Среди терминов, которыми сегодняшняя наука описывает на­правления или школы сценографии, есть понятие «действенная сценография». Конкретное технологическое наполнение это на­звание имеет. Но как раз терминологически оно опасно – именно потому, что в строгом смысле слова действенна всякая сценография.
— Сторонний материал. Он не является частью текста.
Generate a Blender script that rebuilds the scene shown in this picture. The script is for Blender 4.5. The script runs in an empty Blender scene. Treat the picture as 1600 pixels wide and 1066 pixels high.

Еще более показательным и соответствующим закону систем­ной эволюции станет выглядеть движение от оформления к сце­нографии, если не останавливаться и задать следующий вопрос: пусть сценография, подобно актеру и роли, драматически дейст­вует, но тогда какого именно рода это действие? На подобный нелепый (и рискованный) вопрос сама сценография, кажется, го­това ответить. Для начала обратимся к одному из лучших сцено­графических созданий последних десятилетий. В спектакле Ленин­градского Малого драматического театра «Живи и помни» Э. Ко­чергин построил деревянные леса. Едва ли не автоматически на­чинали действовать (и действовали) простейшие ассоциации: лес, деревянное, деревенское, пчелиные соты… Последнее значение, в частности, прямо поддержал режиссер спектакля Л. Додин, когда несколько раз помещал в этих сотах группу деревенских баб с их бытовыми делами. Но однажды бабы оставили свои занятия и стоя вы­прямились. Их резко осветили сзади, и над головой каждой ока­зался нимб. Соты превратились в иконостас - так это событие можно определить предметно. Но его же можно и должно опреде­лить и иначе: декорация сыграла две роли, а Додин их сопос­тавил – и с бабьей стаей, превращенной в групповой портрет «наших деревенских святых», и между собой. Пока еще можно спо­рить о терминологической строгости такого рода определений, но стоит обратить внимание на то, сколько раз куда более размытым оказывается всякое иное. «Штанкеты и софиты, - писал о «Гамлете» Ю. Любимова А. Смелянский, - подобно актерам, исполняли тут важные роли». «Исполняли важные роли» не запрещено пони­мать как «имели важное значение». Но расшифровка, которая сле­дует немедленно за этой нейтральной фразой, без возврата пе­рестраивает характер определений: «Про «Гамлета» на Таганке кто-то писал, что в списке действующих лиц надо сначала по­ставить занавес Боровского, а потом уже Гамлета - Высоц­кого»11. Непринужденность стиля газетной юбилейной статьи здесь только подчеркивает безупречную научность характери­стик. По материалам прессы можно, наверное, составить немалый список «действий» и функций знаменитого занавеса. В него войдут и прихотливые перемещения и эмоциональные ассоциации, которые он вызывал, и, конечно, его метаморфозы. Но когда речь о театре, все это может быть собрано и объяснено только одним способом: занавес Д. Боровского играл у Любимова роли, не больше и не меньше – точно так же, как артисты.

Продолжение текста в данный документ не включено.